The Mets signed Abreu in 2006 and after only playing two games in Single-A, he was promoted to Double-A where he received the Sterling Award for being the best player in the Mets' organization at that level. After such a successful season, the Cuban native's luck took a downwards turn as he was forced back to St. Lucie as his work visa expired. He spent 2007 away from professional baseball waiting to return to the United States.

Getting back into professional baseball, especially at the highest level in the minor leagues, after a year away from the game can take some time. Zephyrs' hitting coach Jack Voigt agrees that Abreu needed some warming up and getting used to being back in the Mets organization.

"He basically missed a whole year even though he was playing in Florida," Voigt said. "Two years ago he was the player of the year in the Mets organization in Double-A and when you sit out a year; you come back to Triple-A, its tough to get back into. I think he got himself back into it."

Abreu kept his focus during his dry hitting spell in the beginning of the season and now has gotten used to Triple-A competition.

"I stayed focused and kept working hard, going to the cage everyday and focusing on what I was doing well before. I watched videos of when he was playing in Cuba and kept working hard with Jack [Voigt]," Abreu said with Jesus Feliciano interpreting.
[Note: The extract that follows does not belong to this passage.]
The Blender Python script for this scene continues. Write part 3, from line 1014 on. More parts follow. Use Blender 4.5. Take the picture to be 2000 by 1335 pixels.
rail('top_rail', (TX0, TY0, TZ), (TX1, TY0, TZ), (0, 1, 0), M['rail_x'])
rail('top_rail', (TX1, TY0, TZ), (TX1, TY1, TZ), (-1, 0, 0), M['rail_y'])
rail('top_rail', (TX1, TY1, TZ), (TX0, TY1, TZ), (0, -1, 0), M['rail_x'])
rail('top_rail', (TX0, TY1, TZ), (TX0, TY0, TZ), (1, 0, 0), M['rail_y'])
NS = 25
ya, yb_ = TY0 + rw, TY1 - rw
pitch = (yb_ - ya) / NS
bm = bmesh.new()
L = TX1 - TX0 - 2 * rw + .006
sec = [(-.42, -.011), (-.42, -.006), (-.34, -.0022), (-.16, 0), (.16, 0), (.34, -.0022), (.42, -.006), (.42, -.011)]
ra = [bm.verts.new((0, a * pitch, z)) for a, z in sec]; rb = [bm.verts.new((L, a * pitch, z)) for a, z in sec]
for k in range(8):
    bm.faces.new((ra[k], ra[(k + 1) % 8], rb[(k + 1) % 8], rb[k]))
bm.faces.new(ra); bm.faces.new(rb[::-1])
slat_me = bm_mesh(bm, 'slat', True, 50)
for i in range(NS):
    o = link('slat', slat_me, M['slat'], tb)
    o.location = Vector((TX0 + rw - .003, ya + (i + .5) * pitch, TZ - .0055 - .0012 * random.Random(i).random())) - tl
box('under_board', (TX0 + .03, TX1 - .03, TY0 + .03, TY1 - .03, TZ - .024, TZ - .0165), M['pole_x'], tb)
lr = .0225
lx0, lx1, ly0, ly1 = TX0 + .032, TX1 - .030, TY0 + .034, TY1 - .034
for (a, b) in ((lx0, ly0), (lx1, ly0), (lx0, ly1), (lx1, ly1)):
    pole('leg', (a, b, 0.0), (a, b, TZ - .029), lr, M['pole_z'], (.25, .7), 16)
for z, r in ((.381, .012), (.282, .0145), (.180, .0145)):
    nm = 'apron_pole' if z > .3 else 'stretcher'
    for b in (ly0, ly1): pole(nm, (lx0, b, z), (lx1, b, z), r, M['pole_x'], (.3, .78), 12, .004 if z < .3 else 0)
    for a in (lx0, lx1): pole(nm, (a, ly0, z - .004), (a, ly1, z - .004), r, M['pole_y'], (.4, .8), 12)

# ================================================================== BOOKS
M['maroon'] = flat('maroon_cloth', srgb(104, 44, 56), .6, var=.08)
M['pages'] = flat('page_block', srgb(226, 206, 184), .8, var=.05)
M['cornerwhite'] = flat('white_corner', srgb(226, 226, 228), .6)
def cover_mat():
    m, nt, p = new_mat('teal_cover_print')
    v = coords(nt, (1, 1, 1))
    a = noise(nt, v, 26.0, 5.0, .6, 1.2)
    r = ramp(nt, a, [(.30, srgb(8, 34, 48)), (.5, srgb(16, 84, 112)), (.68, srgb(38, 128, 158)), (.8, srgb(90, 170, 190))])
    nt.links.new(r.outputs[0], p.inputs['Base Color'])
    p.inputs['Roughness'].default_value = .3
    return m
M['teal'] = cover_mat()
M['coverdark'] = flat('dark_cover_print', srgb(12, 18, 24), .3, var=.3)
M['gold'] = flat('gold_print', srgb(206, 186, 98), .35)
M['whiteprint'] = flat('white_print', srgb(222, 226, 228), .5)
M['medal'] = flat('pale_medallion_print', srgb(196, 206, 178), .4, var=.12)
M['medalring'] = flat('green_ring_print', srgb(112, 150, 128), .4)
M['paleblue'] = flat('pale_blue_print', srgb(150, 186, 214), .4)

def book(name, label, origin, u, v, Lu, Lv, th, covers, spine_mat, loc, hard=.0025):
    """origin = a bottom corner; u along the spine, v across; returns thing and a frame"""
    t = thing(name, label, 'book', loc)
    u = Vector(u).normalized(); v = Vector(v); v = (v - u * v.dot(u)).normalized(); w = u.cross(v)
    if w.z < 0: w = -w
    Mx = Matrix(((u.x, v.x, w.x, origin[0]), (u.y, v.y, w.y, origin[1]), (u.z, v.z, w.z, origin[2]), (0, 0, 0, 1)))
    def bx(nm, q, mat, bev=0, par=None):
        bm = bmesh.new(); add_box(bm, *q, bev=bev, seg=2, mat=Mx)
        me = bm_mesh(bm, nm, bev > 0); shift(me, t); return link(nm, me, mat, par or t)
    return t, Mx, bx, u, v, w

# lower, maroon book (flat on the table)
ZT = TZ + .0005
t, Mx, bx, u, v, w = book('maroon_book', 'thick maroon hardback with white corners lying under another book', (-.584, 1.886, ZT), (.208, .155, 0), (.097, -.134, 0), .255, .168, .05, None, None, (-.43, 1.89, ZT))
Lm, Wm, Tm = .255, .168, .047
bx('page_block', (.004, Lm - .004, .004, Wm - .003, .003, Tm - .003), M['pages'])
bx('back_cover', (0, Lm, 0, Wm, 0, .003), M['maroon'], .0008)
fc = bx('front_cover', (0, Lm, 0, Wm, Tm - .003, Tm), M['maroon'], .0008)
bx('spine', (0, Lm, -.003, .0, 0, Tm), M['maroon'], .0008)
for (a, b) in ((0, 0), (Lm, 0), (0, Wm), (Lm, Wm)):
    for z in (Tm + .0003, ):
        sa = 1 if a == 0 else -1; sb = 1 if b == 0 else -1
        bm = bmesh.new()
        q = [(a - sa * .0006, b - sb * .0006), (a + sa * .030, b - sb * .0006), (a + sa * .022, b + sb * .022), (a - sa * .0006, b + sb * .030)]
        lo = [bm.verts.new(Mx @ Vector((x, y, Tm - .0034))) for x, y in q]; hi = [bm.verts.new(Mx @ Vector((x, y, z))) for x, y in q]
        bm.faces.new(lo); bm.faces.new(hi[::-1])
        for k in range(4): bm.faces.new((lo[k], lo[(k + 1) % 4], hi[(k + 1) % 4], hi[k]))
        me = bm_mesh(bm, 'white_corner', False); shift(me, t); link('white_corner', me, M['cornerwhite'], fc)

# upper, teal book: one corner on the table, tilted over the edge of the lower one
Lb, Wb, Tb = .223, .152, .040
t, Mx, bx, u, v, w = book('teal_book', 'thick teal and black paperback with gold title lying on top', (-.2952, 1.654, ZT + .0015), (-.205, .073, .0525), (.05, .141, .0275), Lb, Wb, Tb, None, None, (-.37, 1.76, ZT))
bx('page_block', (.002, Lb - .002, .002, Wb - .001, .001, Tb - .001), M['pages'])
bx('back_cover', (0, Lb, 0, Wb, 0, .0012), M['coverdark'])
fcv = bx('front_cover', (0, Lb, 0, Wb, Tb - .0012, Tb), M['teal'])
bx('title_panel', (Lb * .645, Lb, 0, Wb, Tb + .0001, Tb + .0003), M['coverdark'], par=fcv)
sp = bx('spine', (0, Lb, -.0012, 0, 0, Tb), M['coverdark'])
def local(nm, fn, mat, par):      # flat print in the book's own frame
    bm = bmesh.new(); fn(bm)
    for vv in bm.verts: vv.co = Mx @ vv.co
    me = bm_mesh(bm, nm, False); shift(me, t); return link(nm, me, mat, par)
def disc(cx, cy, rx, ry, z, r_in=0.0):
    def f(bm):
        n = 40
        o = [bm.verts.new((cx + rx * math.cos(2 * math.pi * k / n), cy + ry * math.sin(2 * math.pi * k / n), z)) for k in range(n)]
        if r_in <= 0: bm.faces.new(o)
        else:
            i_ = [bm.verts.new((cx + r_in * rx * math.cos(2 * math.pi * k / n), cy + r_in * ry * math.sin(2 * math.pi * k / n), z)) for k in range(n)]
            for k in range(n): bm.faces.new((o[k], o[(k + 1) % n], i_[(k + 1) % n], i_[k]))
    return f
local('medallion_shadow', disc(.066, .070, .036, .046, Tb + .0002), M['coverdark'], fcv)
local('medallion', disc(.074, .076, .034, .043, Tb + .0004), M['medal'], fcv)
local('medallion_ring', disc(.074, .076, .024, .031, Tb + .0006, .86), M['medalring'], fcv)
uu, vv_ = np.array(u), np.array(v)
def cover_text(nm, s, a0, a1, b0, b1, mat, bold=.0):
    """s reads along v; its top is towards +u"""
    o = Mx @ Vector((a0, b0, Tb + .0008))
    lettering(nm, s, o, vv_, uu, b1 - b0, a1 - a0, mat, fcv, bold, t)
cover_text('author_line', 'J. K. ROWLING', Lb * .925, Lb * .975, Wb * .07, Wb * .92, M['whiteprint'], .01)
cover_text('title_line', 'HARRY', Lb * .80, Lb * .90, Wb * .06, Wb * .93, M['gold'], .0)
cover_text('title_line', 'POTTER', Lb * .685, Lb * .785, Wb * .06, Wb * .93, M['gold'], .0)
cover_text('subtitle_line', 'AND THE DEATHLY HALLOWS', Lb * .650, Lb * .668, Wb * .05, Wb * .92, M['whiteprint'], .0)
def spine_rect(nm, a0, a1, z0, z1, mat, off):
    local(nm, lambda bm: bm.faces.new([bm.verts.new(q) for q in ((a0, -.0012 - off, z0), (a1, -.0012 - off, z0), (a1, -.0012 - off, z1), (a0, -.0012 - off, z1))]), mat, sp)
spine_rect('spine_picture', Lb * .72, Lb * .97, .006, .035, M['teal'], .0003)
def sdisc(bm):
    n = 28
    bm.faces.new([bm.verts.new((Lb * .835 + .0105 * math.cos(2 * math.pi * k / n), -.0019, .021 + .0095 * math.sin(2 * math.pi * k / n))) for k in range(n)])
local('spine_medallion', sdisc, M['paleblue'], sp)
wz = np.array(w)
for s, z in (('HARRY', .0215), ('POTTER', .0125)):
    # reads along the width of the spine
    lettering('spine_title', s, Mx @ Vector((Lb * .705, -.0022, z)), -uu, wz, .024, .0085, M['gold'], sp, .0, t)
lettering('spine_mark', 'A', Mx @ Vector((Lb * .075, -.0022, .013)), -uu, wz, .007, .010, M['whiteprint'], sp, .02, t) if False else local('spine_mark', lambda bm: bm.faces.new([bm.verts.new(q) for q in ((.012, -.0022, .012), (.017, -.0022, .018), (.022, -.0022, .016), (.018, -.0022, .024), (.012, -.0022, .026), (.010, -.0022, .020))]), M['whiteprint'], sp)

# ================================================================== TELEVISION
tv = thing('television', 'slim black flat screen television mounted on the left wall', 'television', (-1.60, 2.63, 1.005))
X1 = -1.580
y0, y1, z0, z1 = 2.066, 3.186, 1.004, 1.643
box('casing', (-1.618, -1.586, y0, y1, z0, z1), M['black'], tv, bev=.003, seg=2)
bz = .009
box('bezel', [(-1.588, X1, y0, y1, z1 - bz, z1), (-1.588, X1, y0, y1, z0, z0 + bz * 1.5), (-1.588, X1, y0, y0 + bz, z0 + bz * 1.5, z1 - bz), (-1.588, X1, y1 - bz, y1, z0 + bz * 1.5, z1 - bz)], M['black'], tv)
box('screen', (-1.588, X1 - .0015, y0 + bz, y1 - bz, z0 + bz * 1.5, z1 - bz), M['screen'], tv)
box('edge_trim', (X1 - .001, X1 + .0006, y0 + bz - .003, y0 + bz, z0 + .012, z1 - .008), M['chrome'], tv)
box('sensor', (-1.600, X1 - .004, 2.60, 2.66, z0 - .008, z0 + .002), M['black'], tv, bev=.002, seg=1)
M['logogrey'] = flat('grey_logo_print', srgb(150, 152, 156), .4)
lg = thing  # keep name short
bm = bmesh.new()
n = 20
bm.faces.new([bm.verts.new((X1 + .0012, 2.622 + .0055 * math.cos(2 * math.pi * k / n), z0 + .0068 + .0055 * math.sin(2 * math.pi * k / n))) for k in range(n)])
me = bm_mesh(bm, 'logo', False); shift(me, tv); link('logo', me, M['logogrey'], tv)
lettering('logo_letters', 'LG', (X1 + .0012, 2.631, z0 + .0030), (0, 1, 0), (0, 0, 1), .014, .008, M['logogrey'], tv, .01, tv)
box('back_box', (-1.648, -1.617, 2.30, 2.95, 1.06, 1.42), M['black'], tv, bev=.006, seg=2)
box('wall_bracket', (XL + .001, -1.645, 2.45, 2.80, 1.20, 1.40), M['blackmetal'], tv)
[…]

In the month of June, Abreu batted a .316 average, a massive improvement from May, and while getting used to playing American professional baseball may have been part of his slow start, improving his hitting technique also played a role in Abreu's batting average turnaround this season.

"We've made some adjustments with him as an organization on his hand position and grip. That has really allowed him to cover more of the plate and be able drive the ball the other way and create backspin, rather than the hook and top over spin," Voigt said.

Abreu also claims a small change in hand position while batting is a major contributing factor to his improved batting average.

"I worked a little bit with my hands, and started hitting the ball the other way. Early in the season I wasn't pulling enough or else pulling too much. Since I've started hitting the ball the other way, that is what started making me successful," Abreu said.

The hand position change on the bat however is not a miracle cure for Abreu's batting woes. He still needs improvement if he is looking to join the Mets up in Shea.

"It is [the new hand position] still not as consistent as he'd like and we would like it to be, but its much better," Voigt said.

Abreu also sees the need to continue to work on his new grip and get more comfortable with being on the plate in Triple-A.

"I need to keep working hard, coming to the ballpark everyday. Keep hitting the ball the other way. I am staying focused and not losing concentration. I started slow, but I'm still working on improving," Abreu said.